## What is expected
Copy every line of the data in which the word "were" occurs.

## Source records
--- begin ---

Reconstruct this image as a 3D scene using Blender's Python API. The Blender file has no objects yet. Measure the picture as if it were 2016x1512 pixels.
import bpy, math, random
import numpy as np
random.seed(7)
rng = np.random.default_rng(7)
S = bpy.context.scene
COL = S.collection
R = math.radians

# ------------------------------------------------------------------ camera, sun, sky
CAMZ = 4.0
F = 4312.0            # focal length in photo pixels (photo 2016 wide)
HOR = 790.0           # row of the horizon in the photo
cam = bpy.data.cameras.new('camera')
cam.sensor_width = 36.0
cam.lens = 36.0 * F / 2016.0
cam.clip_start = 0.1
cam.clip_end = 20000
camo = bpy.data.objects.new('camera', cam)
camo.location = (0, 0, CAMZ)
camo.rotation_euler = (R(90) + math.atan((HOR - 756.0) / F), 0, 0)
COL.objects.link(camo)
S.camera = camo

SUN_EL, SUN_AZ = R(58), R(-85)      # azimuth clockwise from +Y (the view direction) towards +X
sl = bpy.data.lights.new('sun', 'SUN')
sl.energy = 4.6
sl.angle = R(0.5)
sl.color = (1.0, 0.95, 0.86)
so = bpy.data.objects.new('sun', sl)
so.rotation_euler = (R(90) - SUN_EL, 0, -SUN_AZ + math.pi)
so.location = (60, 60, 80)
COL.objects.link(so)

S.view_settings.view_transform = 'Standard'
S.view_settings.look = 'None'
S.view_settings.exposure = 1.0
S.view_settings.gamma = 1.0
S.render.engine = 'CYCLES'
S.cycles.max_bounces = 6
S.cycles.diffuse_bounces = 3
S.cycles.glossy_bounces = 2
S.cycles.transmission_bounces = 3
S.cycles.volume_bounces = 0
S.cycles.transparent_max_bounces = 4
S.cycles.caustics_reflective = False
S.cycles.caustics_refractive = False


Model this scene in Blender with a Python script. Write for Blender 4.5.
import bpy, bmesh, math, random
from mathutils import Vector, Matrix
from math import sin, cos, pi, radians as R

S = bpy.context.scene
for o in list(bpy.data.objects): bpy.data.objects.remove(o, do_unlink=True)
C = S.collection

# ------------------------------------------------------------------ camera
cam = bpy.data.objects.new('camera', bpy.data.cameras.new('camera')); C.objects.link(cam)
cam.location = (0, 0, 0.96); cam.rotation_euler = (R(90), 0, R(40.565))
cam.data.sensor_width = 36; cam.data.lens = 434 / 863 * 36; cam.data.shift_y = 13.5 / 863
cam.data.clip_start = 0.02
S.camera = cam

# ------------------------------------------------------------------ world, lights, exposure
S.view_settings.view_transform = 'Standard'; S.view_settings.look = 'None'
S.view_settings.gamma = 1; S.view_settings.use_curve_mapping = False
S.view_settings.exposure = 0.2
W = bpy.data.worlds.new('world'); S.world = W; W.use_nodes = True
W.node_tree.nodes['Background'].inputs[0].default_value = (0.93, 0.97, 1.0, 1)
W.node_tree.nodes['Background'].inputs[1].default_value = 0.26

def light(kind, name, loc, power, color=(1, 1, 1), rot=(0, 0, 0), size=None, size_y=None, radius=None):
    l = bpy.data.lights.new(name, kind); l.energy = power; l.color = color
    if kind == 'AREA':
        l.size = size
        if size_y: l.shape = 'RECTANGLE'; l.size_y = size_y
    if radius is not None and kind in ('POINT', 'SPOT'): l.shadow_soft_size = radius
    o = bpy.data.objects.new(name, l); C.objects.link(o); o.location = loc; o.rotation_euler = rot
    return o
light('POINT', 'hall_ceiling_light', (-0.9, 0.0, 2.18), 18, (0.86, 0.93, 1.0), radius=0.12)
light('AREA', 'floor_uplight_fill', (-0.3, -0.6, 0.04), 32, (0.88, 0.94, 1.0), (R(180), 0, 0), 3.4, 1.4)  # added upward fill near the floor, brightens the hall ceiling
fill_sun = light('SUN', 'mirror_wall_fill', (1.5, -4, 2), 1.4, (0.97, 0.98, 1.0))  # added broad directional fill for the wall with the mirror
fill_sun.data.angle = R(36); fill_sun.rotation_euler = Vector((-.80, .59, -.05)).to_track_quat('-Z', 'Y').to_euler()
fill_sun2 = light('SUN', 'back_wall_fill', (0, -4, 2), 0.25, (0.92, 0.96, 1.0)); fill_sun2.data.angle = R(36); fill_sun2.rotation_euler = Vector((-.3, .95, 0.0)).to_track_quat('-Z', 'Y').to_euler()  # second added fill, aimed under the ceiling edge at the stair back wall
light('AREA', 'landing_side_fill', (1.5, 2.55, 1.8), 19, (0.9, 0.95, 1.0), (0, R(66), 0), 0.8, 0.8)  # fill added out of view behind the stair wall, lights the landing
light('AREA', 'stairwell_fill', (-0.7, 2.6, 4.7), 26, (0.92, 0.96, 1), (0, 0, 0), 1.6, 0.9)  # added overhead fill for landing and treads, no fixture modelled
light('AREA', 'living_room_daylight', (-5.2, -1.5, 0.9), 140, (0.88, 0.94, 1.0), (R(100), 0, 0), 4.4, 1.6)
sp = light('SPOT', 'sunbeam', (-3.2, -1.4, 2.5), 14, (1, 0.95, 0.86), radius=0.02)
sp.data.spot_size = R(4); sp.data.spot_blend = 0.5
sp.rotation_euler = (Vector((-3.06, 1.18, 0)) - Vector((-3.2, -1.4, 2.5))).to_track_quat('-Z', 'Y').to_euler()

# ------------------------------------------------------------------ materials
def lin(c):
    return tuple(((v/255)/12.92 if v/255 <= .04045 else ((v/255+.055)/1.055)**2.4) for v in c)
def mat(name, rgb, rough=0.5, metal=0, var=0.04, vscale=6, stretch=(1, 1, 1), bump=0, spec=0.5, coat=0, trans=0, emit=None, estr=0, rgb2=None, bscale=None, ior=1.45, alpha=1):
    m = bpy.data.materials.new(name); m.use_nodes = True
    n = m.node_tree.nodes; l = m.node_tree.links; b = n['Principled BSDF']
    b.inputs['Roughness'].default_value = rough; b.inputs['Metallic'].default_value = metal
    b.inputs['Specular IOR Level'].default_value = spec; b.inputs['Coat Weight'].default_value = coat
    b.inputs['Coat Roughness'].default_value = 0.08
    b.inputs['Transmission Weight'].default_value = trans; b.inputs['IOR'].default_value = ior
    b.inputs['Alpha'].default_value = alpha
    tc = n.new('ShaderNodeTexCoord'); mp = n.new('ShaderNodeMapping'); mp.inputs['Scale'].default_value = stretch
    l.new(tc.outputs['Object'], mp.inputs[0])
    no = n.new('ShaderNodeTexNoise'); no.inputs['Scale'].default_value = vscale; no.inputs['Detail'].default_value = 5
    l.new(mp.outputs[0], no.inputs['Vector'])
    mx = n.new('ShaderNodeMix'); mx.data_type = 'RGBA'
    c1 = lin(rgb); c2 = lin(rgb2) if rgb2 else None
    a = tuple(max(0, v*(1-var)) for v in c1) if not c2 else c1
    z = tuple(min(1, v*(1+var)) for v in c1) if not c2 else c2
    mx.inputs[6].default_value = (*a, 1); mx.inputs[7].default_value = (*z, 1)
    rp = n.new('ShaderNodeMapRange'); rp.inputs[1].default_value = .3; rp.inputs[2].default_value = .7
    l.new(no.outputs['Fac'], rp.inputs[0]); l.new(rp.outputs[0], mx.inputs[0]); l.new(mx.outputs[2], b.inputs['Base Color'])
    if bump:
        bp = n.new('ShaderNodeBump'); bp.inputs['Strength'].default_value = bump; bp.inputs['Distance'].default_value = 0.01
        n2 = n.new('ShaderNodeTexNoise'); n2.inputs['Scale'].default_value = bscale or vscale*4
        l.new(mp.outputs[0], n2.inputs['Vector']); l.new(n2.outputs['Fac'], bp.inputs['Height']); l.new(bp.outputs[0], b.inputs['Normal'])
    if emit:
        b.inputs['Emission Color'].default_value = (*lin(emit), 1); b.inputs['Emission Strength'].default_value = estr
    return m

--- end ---
--- begin ---

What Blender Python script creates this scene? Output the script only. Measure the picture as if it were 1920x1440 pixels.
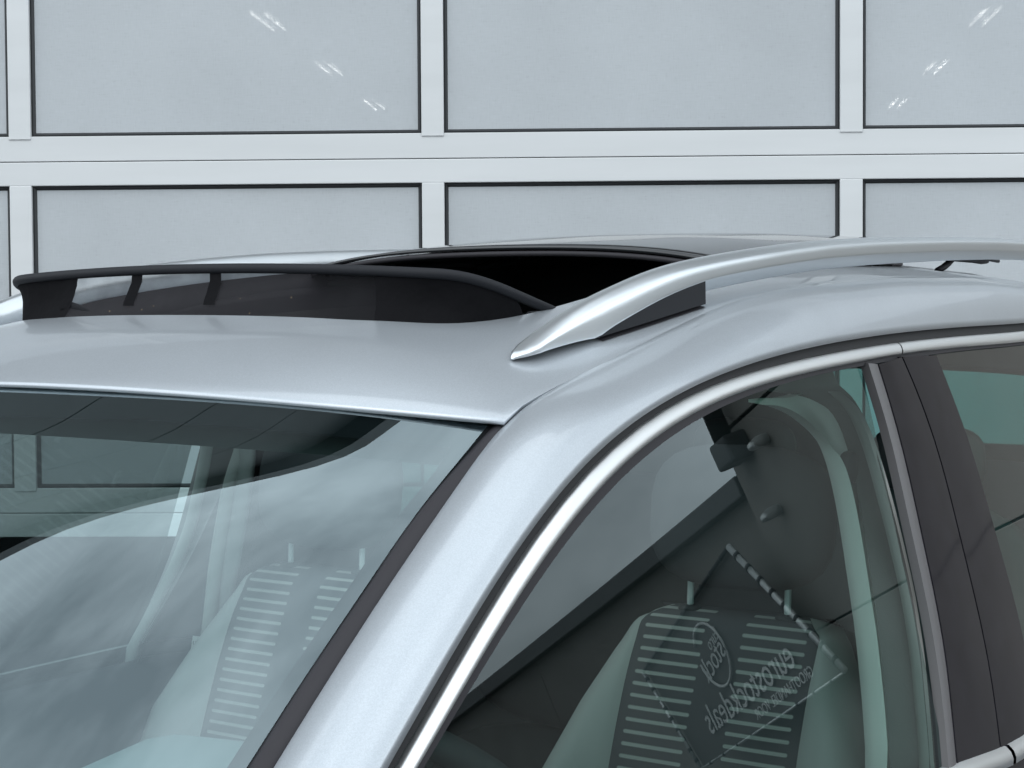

--- end ---
--- begin ---

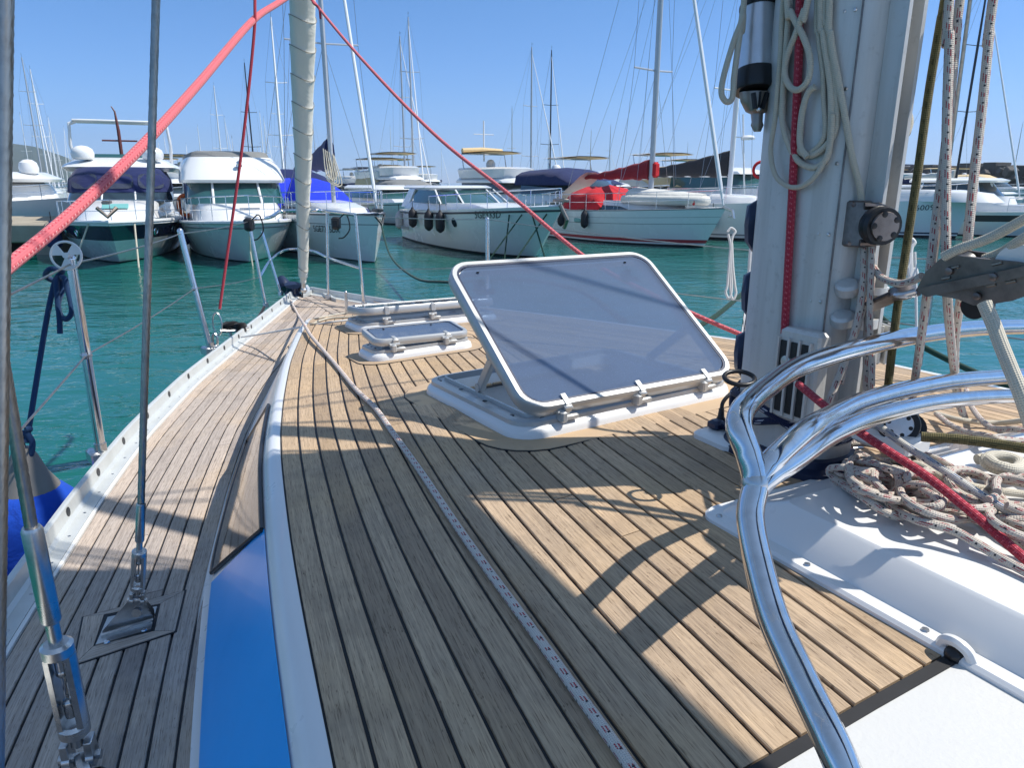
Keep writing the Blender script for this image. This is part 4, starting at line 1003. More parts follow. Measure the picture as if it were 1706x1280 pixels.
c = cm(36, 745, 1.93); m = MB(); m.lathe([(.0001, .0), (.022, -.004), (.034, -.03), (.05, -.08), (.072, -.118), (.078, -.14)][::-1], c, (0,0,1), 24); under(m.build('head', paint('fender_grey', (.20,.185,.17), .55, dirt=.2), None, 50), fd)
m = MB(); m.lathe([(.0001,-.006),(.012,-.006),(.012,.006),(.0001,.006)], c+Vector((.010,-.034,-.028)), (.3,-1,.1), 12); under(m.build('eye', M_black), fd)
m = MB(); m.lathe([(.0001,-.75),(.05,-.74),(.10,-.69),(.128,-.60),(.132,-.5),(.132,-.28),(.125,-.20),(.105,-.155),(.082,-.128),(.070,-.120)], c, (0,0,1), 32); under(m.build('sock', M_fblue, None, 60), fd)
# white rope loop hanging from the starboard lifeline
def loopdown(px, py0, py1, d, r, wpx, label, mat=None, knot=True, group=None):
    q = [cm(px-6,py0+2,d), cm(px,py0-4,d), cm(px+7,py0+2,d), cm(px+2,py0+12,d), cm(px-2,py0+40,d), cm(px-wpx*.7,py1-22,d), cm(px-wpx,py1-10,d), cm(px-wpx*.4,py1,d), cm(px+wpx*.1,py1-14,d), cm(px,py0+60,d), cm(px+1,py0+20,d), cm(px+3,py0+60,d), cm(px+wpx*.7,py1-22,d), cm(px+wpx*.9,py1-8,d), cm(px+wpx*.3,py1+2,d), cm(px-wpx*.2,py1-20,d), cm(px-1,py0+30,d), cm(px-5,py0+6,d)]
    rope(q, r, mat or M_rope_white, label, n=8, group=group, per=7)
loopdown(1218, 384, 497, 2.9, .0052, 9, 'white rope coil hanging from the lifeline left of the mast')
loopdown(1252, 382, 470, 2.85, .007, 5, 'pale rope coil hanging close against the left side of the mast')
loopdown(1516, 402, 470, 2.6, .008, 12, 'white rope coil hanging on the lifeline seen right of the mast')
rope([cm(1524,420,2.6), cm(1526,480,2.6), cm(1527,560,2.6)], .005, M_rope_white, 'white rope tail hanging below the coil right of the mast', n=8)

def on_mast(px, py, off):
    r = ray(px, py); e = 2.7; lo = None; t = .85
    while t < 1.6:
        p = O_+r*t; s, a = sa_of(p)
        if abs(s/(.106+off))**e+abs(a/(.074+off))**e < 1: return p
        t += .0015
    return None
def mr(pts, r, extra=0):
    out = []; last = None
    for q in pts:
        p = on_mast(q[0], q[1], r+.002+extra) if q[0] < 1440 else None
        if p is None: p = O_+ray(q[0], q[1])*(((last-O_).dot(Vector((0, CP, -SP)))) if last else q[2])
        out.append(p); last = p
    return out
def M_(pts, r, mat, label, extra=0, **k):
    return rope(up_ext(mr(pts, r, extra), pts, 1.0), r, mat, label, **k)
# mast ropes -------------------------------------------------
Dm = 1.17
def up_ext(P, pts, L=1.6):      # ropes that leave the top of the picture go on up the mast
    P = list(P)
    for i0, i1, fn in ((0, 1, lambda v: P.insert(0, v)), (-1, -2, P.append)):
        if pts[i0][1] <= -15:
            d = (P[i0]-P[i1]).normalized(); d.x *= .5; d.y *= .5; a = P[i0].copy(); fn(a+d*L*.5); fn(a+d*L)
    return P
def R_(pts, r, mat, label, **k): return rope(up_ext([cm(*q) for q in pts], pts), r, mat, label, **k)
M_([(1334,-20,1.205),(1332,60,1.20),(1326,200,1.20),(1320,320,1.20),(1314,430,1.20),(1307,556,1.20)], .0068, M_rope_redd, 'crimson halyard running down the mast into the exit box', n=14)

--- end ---

## Output for this task
Reconstruct this image as a 3D scene using Blender's Python API. The Blender file has no objects yet. Measure the picture as if it were 2016x1512 pixels.
What Blender Python script creates this scene? Output the script only. Measure the picture as if it were 1920x1440 pixels.
Keep writing the Blender script for this image. This is part 4, starting at line 1003. More parts follow. Measure the picture as if it were 1706x1280 pixels.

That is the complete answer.